### Supplied data
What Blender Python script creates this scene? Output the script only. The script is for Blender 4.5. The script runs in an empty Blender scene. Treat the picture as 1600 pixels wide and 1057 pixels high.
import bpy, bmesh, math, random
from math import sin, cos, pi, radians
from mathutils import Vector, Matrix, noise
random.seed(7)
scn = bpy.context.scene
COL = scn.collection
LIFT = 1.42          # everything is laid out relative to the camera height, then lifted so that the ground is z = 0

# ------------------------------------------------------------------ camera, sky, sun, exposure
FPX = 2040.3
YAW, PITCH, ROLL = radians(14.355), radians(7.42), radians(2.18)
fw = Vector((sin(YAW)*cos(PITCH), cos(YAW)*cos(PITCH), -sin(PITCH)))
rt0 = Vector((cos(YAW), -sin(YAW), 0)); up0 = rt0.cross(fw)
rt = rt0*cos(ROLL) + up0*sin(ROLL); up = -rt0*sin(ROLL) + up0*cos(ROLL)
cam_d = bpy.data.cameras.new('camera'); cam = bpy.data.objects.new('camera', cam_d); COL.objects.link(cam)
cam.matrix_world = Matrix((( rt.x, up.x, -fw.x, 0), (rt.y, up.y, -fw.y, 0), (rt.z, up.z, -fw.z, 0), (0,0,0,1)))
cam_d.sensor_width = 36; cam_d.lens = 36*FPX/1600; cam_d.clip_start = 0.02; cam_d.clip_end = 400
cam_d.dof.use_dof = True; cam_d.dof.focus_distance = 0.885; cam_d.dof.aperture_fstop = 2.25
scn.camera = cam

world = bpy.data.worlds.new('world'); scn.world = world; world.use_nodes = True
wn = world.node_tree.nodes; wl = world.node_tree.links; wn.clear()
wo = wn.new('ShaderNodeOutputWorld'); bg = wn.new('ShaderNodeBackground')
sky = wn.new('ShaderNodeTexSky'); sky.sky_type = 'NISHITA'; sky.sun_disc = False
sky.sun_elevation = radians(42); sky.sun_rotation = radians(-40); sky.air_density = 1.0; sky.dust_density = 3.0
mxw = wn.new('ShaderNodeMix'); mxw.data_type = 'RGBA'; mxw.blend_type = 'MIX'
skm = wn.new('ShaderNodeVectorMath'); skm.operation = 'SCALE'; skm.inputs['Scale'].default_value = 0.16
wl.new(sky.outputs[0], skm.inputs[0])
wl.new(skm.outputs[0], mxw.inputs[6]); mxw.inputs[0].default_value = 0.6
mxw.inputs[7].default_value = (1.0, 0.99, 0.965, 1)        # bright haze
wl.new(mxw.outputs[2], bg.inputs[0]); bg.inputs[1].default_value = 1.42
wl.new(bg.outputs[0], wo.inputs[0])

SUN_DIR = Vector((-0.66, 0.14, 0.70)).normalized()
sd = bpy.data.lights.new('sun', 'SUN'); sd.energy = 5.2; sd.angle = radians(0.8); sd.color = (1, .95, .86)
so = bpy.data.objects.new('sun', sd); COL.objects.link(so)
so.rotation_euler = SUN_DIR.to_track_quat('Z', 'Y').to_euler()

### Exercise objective
Repeat the data exactly. Leave nothing out.

### Response below
What Blender Python script creates this scene? Output the script only. The script is for Blender 4.5. The script runs in an empty Blender scene. Treat the picture as 1600 pixels wide and 1057 pixels high.
import bpy, bmesh, math, random
from math import sin, cos, pi, radians
from mathutils import Vector, Matrix, noise
random.seed(7)
scn = bpy.context.scene
COL = scn.collection
LIFT = 1.42          # everything is laid out relative to the camera height, then lifted so that the ground is z = 0

# ------------------------------------------------------------------ camera, sky, sun, exposure
FPX = 2040.3
YAW, PITCH, ROLL = radians(14.355), radians(7.42), radians(2.18)
fw = Vector((sin(YAW)*cos(PITCH), cos(YAW)*cos(PITCH), -sin(PITCH)))
rt0 = Vector((cos(YAW), -sin(YAW), 0)); up0 = rt0.cross(fw)
rt = rt0*cos(ROLL) + up0*sin(ROLL); up = -rt0*sin(ROLL) + up0*cos(ROLL)
cam_d = bpy.data.cameras.new('camera'); cam = bpy.data.objects.new('camera', cam_d); COL.objects.link(cam)
cam.matrix_world = Matrix((( rt.x, up.x, -fw.x, 0), (rt.y, up.y, -fw.y, 0), (rt.z, up.z, -fw.z, 0), (0,0,0,1)))
cam_d.sensor_width = 36; cam_d.lens = 36*FPX/1600; cam_d.clip_start = 0.02; cam_d.clip_end = 400
cam_d.dof.use_dof = True; cam_d.dof.focus_distance = 0.885; cam_d.dof.aperture_fstop = 2.25
scn.camera = cam

world = bpy.data.worlds.new('world'); scn.world = world; world.use_nodes = True
wn = world.node_tree.nodes; wl = world.node_tree.links; wn.clear()
wo = wn.new('ShaderNodeOutputWorld'); bg = wn.new('ShaderNodeBackground')
sky = wn.new('ShaderNodeTexSky'); sky.sky_type = 'NISHITA'; sky.sun_disc = False
sky.sun_elevation = radians(42); sky.sun_rotation = radians(-40); sky.air_density = 1.0; sky.dust_density = 3.0
mxw = wn.new('ShaderNodeMix'); mxw.data_type = 'RGBA'; mxw.blend_type = 'MIX'
skm = wn.new('ShaderNodeVectorMath'); skm.operation = 'SCALE'; skm.inputs['Scale'].default_value = 0.16
wl.new(sky.outputs[0], skm.inputs[0])
wl.new(skm.outputs[0], mxw.inputs[6]); mxw.inputs[0].default_value = 0.6
mxw.inputs[7].default_value = (1.0, 0.99, 0.965, 1)        # bright haze
wl.new(mxw.outputs[2], bg.inputs[0]); bg.inputs[1].default_value = 1.42
wl.new(bg.outputs[0], wo.inputs[0])

SUN_DIR = Vector((-0.66, 0.14, 0.70)).normalized()
sd = bpy.data.lights.new('sun', 'SUN'); sd.energy = 5.2; sd.angle = radians(0.8); sd.color = (1, .95, .86)
so = bpy.data.objects.new('sun', sd); COL.objects.link(so)
so.rotation_euler = SUN_DIR.to_track_quat('Z', 'Y').to_euler()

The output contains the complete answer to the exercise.